# SET TASK
Exactly the lines from the start of the data below through the line that contains "return m, n, l, n['Principled BSDF']" are to be copied, with pictures left out.

--- START ---

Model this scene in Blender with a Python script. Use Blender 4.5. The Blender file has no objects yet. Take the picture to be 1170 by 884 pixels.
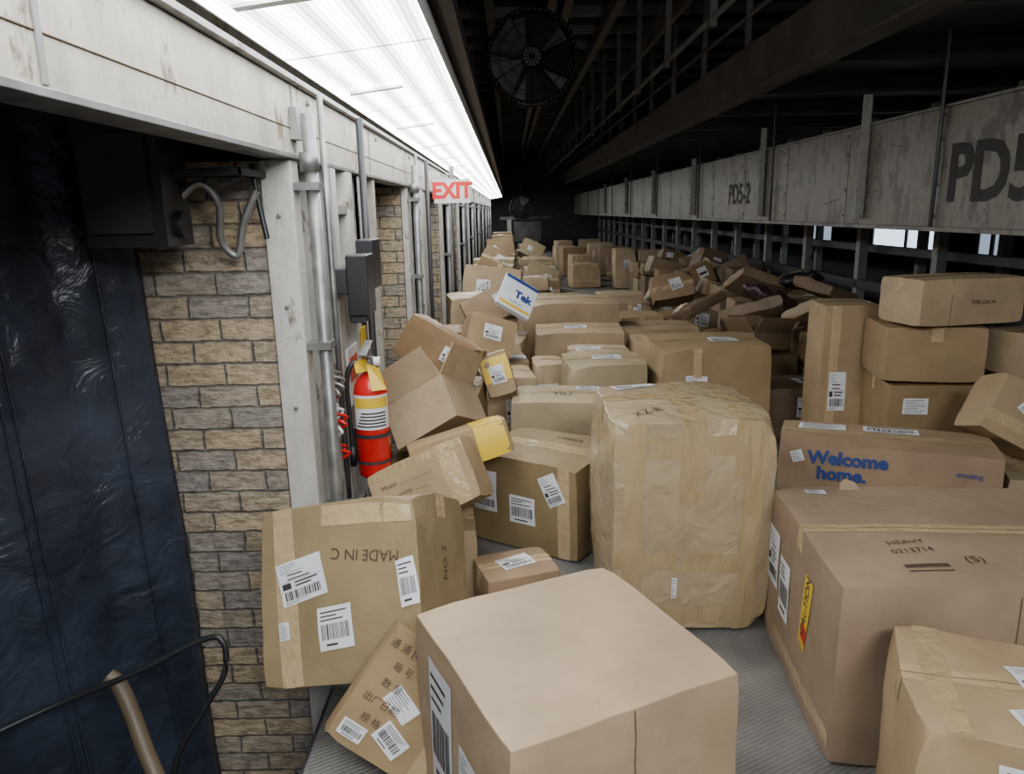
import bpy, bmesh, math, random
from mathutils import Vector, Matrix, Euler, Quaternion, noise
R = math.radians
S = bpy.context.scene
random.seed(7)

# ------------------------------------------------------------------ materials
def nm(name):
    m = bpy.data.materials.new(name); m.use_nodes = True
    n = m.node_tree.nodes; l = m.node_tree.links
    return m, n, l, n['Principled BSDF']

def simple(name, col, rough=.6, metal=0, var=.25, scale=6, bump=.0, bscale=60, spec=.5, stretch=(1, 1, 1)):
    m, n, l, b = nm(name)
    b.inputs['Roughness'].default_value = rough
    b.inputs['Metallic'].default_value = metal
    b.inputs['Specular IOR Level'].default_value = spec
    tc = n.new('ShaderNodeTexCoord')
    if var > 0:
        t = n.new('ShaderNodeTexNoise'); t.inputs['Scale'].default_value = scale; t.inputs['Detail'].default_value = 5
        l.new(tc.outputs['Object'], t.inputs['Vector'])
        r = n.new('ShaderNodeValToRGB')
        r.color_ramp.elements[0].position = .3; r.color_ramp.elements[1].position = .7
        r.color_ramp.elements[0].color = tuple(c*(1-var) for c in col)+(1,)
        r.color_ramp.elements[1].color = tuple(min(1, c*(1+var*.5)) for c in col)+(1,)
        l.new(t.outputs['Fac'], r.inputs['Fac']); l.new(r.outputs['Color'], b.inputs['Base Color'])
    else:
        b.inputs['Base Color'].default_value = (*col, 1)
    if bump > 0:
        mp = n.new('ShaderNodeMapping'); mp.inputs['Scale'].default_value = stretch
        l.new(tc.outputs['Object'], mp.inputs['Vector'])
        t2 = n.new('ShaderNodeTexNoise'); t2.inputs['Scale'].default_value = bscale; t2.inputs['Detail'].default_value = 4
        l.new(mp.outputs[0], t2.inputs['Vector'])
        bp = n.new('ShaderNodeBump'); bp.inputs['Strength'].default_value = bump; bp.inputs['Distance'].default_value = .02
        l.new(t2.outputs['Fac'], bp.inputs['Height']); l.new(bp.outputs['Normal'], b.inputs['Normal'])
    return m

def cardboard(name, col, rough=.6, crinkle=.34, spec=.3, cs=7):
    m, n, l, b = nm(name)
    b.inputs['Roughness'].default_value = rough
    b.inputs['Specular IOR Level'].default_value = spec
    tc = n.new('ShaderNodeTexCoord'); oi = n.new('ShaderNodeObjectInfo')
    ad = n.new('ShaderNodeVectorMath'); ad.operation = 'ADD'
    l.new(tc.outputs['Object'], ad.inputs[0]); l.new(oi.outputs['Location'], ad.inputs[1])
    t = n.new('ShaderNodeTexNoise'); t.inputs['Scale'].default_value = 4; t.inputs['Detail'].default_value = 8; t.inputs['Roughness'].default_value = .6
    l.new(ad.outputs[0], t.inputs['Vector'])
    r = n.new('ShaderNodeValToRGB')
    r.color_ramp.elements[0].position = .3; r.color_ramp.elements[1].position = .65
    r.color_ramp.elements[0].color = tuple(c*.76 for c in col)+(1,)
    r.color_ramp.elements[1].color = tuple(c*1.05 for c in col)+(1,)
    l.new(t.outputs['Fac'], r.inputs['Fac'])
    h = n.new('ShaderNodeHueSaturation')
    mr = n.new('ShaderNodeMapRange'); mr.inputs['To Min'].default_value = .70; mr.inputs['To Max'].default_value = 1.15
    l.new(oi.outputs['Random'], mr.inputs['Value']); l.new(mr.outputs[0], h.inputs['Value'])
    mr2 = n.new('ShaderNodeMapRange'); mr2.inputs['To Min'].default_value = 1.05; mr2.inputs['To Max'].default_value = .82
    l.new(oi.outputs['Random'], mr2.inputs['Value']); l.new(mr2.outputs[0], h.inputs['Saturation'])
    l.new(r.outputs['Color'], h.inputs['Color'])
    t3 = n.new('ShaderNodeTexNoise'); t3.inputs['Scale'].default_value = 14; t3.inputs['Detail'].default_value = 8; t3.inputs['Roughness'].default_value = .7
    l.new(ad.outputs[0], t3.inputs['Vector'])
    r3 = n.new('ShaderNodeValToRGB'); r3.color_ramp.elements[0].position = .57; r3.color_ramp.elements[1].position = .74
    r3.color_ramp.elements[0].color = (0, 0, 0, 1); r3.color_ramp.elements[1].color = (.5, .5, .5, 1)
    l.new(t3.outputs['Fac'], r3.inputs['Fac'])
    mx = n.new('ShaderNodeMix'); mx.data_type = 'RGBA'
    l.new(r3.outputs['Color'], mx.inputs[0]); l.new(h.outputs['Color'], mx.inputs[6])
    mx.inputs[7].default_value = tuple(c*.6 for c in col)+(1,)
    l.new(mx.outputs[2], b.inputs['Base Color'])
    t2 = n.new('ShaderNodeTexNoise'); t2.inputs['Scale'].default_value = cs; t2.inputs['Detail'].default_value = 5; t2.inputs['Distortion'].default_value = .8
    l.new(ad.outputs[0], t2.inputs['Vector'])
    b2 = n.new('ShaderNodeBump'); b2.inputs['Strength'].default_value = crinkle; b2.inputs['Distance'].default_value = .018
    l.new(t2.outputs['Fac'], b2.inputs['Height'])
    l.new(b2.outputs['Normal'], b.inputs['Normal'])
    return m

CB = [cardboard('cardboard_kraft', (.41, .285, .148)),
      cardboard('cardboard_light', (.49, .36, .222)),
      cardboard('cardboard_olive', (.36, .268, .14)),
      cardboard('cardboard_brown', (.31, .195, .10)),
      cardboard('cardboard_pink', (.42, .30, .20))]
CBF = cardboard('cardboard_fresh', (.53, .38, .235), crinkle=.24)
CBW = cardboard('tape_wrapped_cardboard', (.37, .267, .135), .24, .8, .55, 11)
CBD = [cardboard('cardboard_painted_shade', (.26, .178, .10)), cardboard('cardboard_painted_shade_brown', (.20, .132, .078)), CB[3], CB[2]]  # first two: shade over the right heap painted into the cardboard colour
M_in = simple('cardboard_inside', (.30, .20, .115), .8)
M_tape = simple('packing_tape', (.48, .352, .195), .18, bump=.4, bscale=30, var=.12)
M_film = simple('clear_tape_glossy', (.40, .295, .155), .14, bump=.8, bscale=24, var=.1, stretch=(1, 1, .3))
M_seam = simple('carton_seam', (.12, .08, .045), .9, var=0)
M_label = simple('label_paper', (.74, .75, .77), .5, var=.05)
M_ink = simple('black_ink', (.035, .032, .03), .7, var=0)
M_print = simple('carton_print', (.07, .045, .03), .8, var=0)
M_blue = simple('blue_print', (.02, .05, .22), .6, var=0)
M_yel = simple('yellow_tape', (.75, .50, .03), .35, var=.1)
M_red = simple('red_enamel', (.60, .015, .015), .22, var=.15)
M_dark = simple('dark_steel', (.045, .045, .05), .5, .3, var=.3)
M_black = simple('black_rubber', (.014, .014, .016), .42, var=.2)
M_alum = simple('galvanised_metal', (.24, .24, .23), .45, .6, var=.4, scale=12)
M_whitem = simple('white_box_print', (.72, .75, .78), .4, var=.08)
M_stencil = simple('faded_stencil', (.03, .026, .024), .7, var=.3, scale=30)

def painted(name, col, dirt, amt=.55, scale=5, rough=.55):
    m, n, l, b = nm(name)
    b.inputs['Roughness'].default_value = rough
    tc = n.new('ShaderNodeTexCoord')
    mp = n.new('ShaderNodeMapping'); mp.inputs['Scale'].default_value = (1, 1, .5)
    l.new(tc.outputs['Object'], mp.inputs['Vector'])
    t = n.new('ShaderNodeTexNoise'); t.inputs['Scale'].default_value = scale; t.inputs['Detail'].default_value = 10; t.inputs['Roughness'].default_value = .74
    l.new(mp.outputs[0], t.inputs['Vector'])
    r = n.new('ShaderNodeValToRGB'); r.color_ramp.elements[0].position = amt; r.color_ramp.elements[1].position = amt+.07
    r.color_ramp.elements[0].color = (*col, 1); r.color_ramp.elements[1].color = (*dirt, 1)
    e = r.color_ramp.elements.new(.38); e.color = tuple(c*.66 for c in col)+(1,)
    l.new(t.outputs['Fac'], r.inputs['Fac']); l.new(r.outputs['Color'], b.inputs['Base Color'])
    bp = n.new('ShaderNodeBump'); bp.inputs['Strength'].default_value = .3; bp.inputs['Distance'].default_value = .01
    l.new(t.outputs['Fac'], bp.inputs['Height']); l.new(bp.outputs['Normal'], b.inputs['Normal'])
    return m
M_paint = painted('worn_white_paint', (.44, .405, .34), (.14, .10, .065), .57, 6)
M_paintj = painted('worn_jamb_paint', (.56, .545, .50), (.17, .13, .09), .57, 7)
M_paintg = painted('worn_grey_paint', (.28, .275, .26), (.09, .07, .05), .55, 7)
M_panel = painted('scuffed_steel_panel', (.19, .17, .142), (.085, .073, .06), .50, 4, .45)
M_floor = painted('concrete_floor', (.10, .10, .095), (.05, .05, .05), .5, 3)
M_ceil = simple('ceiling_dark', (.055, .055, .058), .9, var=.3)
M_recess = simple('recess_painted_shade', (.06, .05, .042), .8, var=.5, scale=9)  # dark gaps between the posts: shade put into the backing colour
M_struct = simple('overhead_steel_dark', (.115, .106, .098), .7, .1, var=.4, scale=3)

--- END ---

# IN RESPONSE
Model this scene in Blender with a Python script. Use Blender 4.5. The Blender file has no objects yet. Take the picture to be 1170 by 884 pixels.
import bpy, bmesh, math, random
from mathutils import Vector, Matrix, Euler, Quaternion, noise
R = math.radians
S = bpy.context.scene
random.seed(7)

# ------------------------------------------------------------------ materials
def nm(name):
    m = bpy.data.materials.new(name); m.use_nodes = True
    n = m.node_tree.nodes; l = m.node_tree.links
    return m, n, l, n['Principled BSDF']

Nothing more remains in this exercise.